_INFORMATION PROVIDED_:
________________________________________

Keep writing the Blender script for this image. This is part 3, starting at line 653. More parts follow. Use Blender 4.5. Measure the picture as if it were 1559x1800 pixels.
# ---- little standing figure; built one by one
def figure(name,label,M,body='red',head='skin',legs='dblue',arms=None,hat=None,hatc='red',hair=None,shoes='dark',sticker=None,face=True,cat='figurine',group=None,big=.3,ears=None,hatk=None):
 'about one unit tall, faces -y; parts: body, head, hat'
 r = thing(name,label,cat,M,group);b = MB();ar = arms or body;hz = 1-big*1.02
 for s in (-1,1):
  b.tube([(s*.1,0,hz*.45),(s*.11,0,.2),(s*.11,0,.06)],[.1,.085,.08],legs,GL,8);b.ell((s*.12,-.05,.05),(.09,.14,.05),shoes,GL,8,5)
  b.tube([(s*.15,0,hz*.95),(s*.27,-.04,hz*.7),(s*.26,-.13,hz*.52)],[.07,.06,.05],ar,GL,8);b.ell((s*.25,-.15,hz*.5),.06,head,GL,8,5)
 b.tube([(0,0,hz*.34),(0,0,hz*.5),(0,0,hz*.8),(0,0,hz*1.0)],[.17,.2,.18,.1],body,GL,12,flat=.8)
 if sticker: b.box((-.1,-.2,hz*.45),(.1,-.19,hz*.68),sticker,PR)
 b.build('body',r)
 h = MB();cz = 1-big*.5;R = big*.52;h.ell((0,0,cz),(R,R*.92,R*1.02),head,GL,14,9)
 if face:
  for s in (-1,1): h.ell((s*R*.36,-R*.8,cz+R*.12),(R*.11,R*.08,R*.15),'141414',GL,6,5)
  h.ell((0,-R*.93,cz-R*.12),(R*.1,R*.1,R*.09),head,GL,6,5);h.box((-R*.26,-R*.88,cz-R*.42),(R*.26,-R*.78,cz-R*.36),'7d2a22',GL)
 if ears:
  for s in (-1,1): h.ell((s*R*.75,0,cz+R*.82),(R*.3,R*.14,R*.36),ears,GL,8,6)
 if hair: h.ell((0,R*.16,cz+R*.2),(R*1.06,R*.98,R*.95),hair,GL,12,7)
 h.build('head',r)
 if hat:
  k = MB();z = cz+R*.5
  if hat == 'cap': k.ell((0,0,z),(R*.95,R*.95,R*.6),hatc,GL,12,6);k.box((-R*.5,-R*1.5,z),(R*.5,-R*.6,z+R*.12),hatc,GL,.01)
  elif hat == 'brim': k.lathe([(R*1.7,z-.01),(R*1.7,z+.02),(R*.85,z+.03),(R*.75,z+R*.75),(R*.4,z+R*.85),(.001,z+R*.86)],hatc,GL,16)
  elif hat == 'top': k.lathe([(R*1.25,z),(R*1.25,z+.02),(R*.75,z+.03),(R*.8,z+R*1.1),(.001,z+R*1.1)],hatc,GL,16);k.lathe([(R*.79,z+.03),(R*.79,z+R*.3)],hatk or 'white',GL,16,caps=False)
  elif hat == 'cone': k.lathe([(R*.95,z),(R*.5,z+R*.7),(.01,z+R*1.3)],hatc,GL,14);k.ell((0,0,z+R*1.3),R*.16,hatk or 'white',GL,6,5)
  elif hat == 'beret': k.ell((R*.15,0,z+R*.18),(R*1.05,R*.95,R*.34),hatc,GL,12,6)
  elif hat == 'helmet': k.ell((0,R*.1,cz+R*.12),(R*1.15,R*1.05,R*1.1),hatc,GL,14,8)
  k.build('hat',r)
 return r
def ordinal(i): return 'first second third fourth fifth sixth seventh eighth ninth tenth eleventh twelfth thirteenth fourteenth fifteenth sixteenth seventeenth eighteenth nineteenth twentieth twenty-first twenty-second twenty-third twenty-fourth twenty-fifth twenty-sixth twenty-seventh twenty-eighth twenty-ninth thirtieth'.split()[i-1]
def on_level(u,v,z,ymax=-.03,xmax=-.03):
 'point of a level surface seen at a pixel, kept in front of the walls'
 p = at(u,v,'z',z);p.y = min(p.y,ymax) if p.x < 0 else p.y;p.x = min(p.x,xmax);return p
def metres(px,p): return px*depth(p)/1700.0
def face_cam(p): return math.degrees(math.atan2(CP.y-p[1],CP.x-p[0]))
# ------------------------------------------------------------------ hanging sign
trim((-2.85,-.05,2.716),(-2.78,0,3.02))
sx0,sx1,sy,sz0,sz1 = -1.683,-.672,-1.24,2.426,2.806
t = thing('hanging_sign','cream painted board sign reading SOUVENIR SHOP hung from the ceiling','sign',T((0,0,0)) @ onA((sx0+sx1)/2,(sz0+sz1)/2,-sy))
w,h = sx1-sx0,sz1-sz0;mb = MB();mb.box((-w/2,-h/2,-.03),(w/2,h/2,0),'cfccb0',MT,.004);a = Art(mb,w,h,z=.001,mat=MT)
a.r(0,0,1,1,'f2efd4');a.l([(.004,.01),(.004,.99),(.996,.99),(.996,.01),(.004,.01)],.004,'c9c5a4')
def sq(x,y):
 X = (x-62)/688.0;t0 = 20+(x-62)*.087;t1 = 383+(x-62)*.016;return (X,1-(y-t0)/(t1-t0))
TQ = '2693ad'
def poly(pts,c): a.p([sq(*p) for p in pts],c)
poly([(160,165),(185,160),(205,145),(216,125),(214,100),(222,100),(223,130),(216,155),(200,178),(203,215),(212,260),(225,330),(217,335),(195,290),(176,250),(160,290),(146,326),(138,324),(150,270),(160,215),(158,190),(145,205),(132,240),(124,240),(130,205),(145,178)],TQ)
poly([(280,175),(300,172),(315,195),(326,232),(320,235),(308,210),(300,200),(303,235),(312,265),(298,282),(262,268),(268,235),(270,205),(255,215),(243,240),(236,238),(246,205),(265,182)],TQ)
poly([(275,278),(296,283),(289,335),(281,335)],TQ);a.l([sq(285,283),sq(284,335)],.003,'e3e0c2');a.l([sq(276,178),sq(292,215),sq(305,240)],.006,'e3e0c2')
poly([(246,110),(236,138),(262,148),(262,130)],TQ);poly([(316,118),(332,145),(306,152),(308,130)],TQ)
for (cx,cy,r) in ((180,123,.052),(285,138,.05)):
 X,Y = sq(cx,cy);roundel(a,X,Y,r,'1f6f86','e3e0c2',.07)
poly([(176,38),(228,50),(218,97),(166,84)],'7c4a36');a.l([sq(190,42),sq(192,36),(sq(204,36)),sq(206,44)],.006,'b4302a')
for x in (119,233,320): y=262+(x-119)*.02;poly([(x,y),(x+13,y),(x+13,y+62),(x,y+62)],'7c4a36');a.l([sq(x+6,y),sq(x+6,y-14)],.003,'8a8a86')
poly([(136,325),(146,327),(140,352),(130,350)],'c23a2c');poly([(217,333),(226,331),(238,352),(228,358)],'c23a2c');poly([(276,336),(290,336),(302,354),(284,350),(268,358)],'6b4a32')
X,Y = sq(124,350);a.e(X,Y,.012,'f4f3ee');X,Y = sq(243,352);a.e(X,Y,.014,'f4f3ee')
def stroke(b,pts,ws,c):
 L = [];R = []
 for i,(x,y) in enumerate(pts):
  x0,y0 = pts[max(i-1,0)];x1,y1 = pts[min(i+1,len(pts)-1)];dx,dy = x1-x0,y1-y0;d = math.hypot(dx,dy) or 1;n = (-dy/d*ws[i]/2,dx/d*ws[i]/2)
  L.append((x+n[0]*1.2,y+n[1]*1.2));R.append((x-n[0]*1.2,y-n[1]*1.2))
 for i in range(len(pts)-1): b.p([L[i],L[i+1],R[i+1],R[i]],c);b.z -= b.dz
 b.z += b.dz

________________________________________

_TASK GOAL_: Reproduce the listing above word for word.

_ANSWER TO THIS TASK_:
Keep writing the Blender script for this image. This is part 3, starting at line 653. More parts follow. Use Blender 4.5. Measure the picture as if it were 1559x1800 pixels.
# ---- little standing figure; built one by one
def figure(name,label,M,body='red',head='skin',legs='dblue',arms=None,hat=None,hatc='red',hair=None,shoes='dark',sticker=None,face=True,cat='figurine',group=None,big=.3,ears=None,hatk=None):
 'about one unit tall, faces -y; parts: body, head, hat'
 r = thing(name,label,cat,M,group);b = MB();ar = arms or body;hz = 1-big*1.02
 for s in (-1,1):
  b.tube([(s*.1,0,hz*.45),(s*.11,0,.2),(s*.11,0,.06)],[.1,.085,.08],legs,GL,8);b.ell((s*.12,-.05,.05),(.09,.14,.05),shoes,GL,8,5)
  b.tube([(s*.15,0,hz*.95),(s*.27,-.04,hz*.7),(s*.26,-.13,hz*.52)],[.07,.06,.05],ar,GL,8);b.ell((s*.25,-.15,hz*.5),.06,head,GL,8,5)
 b.tube([(0,0,hz*.34),(0,0,hz*.5),(0,0,hz*.8),(0,0,hz*1.0)],[.17,.2,.18,.1],body,GL,12,flat=.8)
 if sticker: b.box((-.1,-.2,hz*.45),(.1,-.19,hz*.68),sticker,PR)
 b.build('body',r)
 h = MB();cz = 1-big*.5;R = big*.52;h.ell((0,0,cz),(R,R*.92,R*1.02),head,GL,14,9)
 if face:
  for s in (-1,1): h.ell((s*R*.36,-R*.8,cz+R*.12),(R*.11,R*.08,R*.15),'141414',GL,6,5)
  h.ell((0,-R*.93,cz-R*.12),(R*.1,R*.1,R*.09),head,GL,6,5);h.box((-R*.26,-R*.88,cz-R*.42),(R*.26,-R*.78,cz-R*.36),'7d2a22',GL)
 if ears:
  for s in (-1,1): h.ell((s*R*.75,0,cz+R*.82),(R*.3,R*.14,R*.36),ears,GL,8,6)
 if hair: h.ell((0,R*.16,cz+R*.2),(R*1.06,R*.98,R*.95),hair,GL,12,7)
 h.build('head',r)
 if hat:
  k = MB();z = cz+R*.5
  if hat == 'cap': k.ell((0,0,z),(R*.95,R*.95,R*.6),hatc,GL,12,6);k.box((-R*.5,-R*1.5,z),(R*.5,-R*.6,z+R*.12),hatc,GL,.01)
  elif hat == 'brim': k.lathe([(R*1.7,z-.01),(R*1.7,z+.02),(R*.85,z+.03),(R*.75,z+R*.75),(R*.4,z+R*.85),(.001,z+R*.86)],hatc,GL,16)
  elif hat == 'top': k.lathe([(R*1.25,z),(R*1.25,z+.02),(R*.75,z+.03),(R*.8,z+R*1.1),(.001,z+R*1.1)],hatc,GL,16);k.lathe([(R*.79,z+.03),(R*.79,z+R*.3)],hatk or 'white',GL,16,caps=False)
  elif hat == 'cone': k.lathe([(R*.95,z),(R*.5,z+R*.7),(.01,z+R*1.3)],hatc,GL,14);k.ell((0,0,z+R*1.3),R*.16,hatk or 'white',GL,6,5)
  elif hat == 'beret': k.ell((R*.15,0,z+R*.18),(R*1.05,R*.95,R*.34),hatc,GL,12,6)
  elif hat == 'helmet': k.ell((0,R*.1,cz+R*.12),(R*1.15,R*1.05,R*1.1),hatc,GL,14,8)
  k.build('hat',r)
 return r
def ordinal(i): return 'first second third fourth fifth sixth seventh eighth ninth tenth eleventh twelfth thirteenth fourteenth fifteenth sixteenth seventeenth eighteenth nineteenth twentieth twenty-first twenty-second twenty-third twenty-fourth twenty-fifth twenty-sixth twenty-seventh twenty-eighth twenty-ninth thirtieth'.split()[i-1]
def on_level(u,v,z,ymax=-.03,xmax=-.03):
 'point of a level surface seen at a pixel, kept in front of the walls'
 p = at(u,v,'z',z);p.y = min(p.y,ymax) if p.x < 0 else p.y;p.x = min(p.x,xmax);return p
def metres(px,p): return px*depth(p)/1700.0
def face_cam(p): return math.degrees(math.atan2(CP.y-p[1],CP.x-p[0]))
# ------------------------------------------------------------------ hanging sign
trim((-2.85,-.05,2.716),(-2.78,0,3.02))
sx0,sx1,sy,sz0,sz1 = -1.683,-.672,-1.24,2.426,2.806
t = thing('hanging_sign','cream painted board sign reading SOUVENIR SHOP hung from the ceiling','sign',T((0,0,0)) @ onA((sx0+sx1)/2,(sz0+sz1)/2,-sy))
w,h = sx1-sx0,sz1-sz0;mb = MB();mb.box((-w/2,-h/2,-.03),(w/2,h/2,0),'cfccb0',MT,.004);a = Art(mb,w,h,z=.001,mat=MT)
a.r(0,0,1,1,'f2efd4');a.l([(.004,.01),(.004,.99),(.996,.99),(.996,.01),(.004,.01)],.004,'c9c5a4')
def sq(x,y):
 X = (x-62)/688.0;t0 = 20+(x-62)*.087;t1 = 383+(x-62)*.016;return (X,1-(y-t0)/(t1-t0))
TQ = '2693ad'
def poly(pts,c): a.p([sq(*p) for p in pts],c)
poly([(160,165),(185,160),(205,145),(216,125),(214,100),(222,100),(223,130),(216,155),(200,178),(203,215),(212,260),(225,330),(217,335),(195,290),(176,250),(160,290),(146,326),(138,324),(150,270),(160,215),(158,190),(145,205),(132,240),(124,240),(130,205),(145,178)],TQ)
poly([(280,175),(300,172),(315,195),(326,232),(320,235),(308,210),(300,200),(303,235),(312,265),(298,282),(262,268),(268,235),(270,205),(255,215),(243,240),(236,238),(246,205),(265,182)],TQ)
poly([(275,278),(296,283),(289,335),(281,335)],TQ);a.l([sq(285,283),sq(284,335)],.003,'e3e0c2');a.l([sq(276,178),sq(292,215),sq(305,240)],.006,'e3e0c2')
poly([(246,110),(236,138),(262,148),(262,130)],TQ);poly([(316,118),(332,145),(306,152),(308,130)],TQ)
for (cx,cy,r) in ((180,123,.052),(285,138,.05)):
 X,Y = sq(cx,cy);roundel(a,X,Y,r,'1f6f86','e3e0c2',.07)
poly([(176,38),(228,50),(218,97),(166,84)],'7c4a36');a.l([sq(190,42),sq(192,36),(sq(204,36)),sq(206,44)],.006,'b4302a')
for x in (119,233,320): y=262+(x-119)*.02;poly([(x,y),(x+13,y),(x+13,y+62),(x,y+62)],'7c4a36');a.l([sq(x+6,y),sq(x+6,y-14)],.003,'8a8a86')
poly([(136,325),(146,327),(140,352),(130,350)],'c23a2c');poly([(217,333),(226,331),(238,352),(228,358)],'c23a2c');poly([(276,336),(290,336),(302,354),(284,350),(268,358)],'6b4a32')
X,Y = sq(124,350);a.e(X,Y,.012,'f4f3ee');X,Y = sq(243,352);a.e(X,Y,.014,'f4f3ee')
def stroke(b,pts,ws,c):
 L = [];R = []
 for i,(x,y) in enumerate(pts):
  x0,y0 = pts[max(i-1,0)];x1,y1 = pts[min(i+1,len(pts)-1)];dx,dy = x1-x0,y1-y0;d = math.hypot(dx,dy) or 1;n = (-dy/d*ws[i]/2,dx/d*ws[i]/2)
  L.append((x+n[0]*1.2,y+n[1]*1.2));R.append((x-n[0]*1.2,y-n[1]*1.2))
 for i in range(len(pts)-1): b.p([L[i],L[i+1],R[i+1],R[i]],c);b.z -= b.dz
 b.z += b.dz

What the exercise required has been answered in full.